DS2 cuts his foot on beach - blood everywhere. No plasters. Back to supermarket.

He forgot to give the boys their travel sickness pills before the return journey and DS1 puked over himself and baby in the car. DD screams so much she fills her nappy again. Ex refuses to try to change her in the car on the hard shoulder of the motorway. Baby cries all the way home.

The poor kids arrive home distressed, exhausted, hungry, pooey, and vomit-covered. The car (new BMW) stank.

She showed me the emails he sent her - apparently it's all her fault - for poisoning the boys against him, maliciously not warning him that DS won't eat fish, not texting to remind him about the pills, not providing more supplies etc. He intends to get legal advice today.

I've tried to convince her this was only one day and he's just very angry because he looked a complete dick in front of the OW. He'd painted himself as a perfect hands-on dad and it must have been very obvious he was clueless. He is a very controlling man. She has been getting intimidating letters about maintenance from his solicitor implying that ex will apply for full custody if she doesn't accept his terms. He refuses mediation.

It's all piss and wind of course, but she can't see that. He's just used to getting his own way and can afford to pay for it. But her DS1 says he doesn't want to meet OW again and DS2 is very anxious about future access visits because "dad doesn't know what to do!"

OP posts:
Earlybird · 23/08/2010 15:02

Sounds very complicated and miserable for all.

I have only heard of 'alienation of affection' when an affair has happened in the marriage - the 'wronged' spouse can sue the 'interloper' for 'stealing' the other spouse and thus causing the love in the marriage to be 'contaminated'.

Fwiw, I have also only heard the term used in America, and have never heard this term applied between parent and child.. Not sure it exists in the UK - which presumably is where your friend is located?

Someone else probably (definitely) will know more, so hopefully they will come along shortly to advise.

MrsFlittersnoop · 23/08/2010 15:36

Thanks Earlybird, she is in the UK. I think her ex has probably got the wrong end of the stick - he is claiming she is deliberately turning the boys against him and therefore attempting to disrupt access. I have no idea what the law is here, but I'm almost certain he is talking complete bollox to frighten her.
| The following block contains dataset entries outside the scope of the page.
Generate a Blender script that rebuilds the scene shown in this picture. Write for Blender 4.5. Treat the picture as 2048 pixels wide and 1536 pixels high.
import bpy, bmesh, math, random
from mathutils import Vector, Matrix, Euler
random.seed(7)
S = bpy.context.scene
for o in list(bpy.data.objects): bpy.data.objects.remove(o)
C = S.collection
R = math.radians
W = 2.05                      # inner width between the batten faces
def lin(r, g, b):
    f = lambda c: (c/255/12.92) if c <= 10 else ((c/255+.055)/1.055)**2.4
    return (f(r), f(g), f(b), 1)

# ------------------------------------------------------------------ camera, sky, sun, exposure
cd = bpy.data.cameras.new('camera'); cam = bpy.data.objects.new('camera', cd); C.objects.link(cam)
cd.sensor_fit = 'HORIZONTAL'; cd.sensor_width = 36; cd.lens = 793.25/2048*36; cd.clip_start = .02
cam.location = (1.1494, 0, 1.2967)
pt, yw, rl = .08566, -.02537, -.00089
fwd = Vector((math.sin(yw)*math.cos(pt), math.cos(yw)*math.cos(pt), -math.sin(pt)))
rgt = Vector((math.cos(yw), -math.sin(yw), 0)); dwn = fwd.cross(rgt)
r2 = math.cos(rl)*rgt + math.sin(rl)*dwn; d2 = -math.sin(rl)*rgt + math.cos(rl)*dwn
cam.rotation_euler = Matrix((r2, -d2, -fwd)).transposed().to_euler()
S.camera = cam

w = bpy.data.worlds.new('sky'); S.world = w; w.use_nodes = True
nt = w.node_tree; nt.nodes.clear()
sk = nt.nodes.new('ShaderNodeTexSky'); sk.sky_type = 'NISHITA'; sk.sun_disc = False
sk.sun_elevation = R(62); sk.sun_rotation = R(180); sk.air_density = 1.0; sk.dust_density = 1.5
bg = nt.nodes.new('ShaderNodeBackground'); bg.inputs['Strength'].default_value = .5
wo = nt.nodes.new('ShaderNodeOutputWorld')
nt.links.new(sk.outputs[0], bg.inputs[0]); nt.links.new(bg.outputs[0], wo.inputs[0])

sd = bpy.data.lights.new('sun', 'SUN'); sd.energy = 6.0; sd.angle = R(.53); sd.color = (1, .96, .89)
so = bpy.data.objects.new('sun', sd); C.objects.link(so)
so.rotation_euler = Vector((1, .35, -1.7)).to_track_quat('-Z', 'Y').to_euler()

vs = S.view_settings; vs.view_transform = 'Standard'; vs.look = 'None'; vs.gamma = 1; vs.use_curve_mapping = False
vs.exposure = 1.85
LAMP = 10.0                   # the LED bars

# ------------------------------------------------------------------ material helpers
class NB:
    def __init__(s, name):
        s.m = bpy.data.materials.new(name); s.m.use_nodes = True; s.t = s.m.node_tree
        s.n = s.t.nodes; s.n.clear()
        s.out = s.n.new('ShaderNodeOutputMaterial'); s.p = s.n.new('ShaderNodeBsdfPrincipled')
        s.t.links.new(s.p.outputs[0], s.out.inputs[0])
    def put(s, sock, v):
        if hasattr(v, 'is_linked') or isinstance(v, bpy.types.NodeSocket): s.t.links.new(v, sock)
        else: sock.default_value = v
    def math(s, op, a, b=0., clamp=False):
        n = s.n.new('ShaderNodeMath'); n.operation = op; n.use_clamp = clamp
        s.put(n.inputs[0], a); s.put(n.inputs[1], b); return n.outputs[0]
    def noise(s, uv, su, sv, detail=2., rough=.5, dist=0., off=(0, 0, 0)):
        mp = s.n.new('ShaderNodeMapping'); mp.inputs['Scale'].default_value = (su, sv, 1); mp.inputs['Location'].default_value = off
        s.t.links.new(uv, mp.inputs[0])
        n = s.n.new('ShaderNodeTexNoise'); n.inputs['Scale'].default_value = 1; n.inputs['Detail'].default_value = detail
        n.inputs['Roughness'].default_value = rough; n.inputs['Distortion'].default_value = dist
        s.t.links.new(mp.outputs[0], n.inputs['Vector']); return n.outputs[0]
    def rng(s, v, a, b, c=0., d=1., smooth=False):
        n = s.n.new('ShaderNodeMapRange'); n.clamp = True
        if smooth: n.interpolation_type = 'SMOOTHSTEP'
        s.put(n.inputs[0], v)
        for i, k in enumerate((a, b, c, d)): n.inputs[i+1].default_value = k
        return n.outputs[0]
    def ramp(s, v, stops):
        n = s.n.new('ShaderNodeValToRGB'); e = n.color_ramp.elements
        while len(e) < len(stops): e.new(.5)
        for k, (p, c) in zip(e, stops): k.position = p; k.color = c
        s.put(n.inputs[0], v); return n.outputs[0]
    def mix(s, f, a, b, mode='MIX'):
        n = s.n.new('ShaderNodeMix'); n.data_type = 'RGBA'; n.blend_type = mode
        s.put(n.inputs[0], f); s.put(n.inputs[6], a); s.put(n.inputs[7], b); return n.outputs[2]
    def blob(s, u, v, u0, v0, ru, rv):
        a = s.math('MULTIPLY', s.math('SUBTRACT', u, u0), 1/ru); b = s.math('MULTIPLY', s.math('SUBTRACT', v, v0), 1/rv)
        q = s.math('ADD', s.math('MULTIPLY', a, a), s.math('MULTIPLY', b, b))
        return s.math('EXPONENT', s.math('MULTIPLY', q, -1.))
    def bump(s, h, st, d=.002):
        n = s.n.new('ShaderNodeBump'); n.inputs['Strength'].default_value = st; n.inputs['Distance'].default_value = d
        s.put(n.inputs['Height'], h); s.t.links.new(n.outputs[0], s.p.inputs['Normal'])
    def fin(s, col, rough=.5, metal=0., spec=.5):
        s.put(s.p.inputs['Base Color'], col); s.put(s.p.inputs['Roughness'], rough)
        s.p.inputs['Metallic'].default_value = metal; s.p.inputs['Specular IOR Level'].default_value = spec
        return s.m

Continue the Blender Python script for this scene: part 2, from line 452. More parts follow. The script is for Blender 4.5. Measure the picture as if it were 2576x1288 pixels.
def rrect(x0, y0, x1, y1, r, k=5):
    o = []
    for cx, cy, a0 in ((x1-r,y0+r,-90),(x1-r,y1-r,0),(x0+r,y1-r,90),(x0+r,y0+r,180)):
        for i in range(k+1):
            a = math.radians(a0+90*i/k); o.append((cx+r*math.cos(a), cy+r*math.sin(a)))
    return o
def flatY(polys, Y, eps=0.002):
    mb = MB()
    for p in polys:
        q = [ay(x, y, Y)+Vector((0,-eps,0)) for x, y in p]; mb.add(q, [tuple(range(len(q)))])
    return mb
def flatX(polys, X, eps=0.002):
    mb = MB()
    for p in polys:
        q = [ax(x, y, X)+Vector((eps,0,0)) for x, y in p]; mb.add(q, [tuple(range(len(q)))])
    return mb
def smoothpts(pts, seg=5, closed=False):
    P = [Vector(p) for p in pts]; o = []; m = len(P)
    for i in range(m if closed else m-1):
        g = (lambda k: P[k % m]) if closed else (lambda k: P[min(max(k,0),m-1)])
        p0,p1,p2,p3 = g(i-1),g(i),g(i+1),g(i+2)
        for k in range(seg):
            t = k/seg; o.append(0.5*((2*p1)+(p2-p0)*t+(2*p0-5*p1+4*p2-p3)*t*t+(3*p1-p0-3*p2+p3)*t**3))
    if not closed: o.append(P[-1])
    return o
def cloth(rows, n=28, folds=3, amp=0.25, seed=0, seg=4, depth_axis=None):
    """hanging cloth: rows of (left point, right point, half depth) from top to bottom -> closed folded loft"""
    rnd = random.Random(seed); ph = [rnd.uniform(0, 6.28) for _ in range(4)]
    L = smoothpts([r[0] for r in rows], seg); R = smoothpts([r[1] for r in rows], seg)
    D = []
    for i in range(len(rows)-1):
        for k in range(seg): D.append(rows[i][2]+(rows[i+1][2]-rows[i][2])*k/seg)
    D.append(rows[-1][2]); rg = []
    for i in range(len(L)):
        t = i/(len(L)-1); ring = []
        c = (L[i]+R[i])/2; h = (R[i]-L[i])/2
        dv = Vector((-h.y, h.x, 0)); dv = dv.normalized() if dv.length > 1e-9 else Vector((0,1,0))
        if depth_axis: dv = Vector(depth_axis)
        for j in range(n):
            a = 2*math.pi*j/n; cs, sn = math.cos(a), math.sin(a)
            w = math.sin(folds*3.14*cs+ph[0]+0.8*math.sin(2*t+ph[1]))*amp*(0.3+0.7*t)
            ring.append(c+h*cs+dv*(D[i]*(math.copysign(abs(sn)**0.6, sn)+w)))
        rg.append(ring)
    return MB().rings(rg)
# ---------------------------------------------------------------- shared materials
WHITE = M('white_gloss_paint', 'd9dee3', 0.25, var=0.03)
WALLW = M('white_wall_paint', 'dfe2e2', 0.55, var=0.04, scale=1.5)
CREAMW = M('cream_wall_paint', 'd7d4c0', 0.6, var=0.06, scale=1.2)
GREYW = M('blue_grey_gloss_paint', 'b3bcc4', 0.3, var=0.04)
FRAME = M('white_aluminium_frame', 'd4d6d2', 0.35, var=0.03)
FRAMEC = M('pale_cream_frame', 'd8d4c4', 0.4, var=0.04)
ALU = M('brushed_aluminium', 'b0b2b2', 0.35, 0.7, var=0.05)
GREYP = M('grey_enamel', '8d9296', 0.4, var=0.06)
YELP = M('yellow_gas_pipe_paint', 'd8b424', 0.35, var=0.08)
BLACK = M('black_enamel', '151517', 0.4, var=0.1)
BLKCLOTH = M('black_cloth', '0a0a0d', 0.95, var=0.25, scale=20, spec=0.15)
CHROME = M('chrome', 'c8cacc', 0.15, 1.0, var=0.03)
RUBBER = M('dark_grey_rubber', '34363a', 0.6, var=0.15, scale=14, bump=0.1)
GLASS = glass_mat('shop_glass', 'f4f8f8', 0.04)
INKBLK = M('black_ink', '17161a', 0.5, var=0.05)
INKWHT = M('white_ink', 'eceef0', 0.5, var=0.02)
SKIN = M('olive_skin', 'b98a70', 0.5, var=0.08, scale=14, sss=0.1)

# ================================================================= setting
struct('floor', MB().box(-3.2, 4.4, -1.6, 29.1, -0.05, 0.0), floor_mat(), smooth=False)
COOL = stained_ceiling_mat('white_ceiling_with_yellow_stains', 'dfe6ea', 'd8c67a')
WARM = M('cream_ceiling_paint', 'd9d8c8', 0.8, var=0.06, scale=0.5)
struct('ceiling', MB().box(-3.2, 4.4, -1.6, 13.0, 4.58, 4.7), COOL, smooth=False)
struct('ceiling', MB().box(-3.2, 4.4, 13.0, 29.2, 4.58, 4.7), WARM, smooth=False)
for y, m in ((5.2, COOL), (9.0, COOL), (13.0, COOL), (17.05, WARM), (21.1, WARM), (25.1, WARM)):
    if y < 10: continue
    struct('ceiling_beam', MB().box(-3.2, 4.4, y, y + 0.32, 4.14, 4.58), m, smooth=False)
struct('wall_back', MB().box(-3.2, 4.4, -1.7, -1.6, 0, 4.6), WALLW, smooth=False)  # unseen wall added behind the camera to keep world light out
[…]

She has been very careful not to criticise her ex to the boys - I've listened to her talk to them in a very neutral and non-judgemental way about the situation ("people grow apart etc...") but her DS1 is very very angry with his dad. He has heard his mum crying at night, she looks awful and has lost a lot of weight. She won't get ADs from the doctor in case he "uses it against her" which he has threatened to do in the past.

My friend is very unworldly, she has been a SAHM for many years and he had complete control over finances etc. I'm having trouble convincing her that he is being ridiculous, hopefully his solicitor will put him straight.

She just can't believe he is being so hostile and aggressive, given that HE chose to leave. She said he's turned her into his worst enemy and is being confrontational on principle about every aspect of the divorce.

OP posts:
Earlybird · 23/08/2010 15:38

He is trying to bully, intimidate and control her.

ChocHobNob · 23/08/2010 16:44

As far as I'm aware, the UK courts will not acknowledge Parental Alienation. What they might acknowledge is "implacable hostility", but they would have to have more to go on than "my son wont talk to me since I had an affair with my PA and left my children and their Mum for her".

Does she qualify for legal aid or maybe a free consultation with a solicitor will help?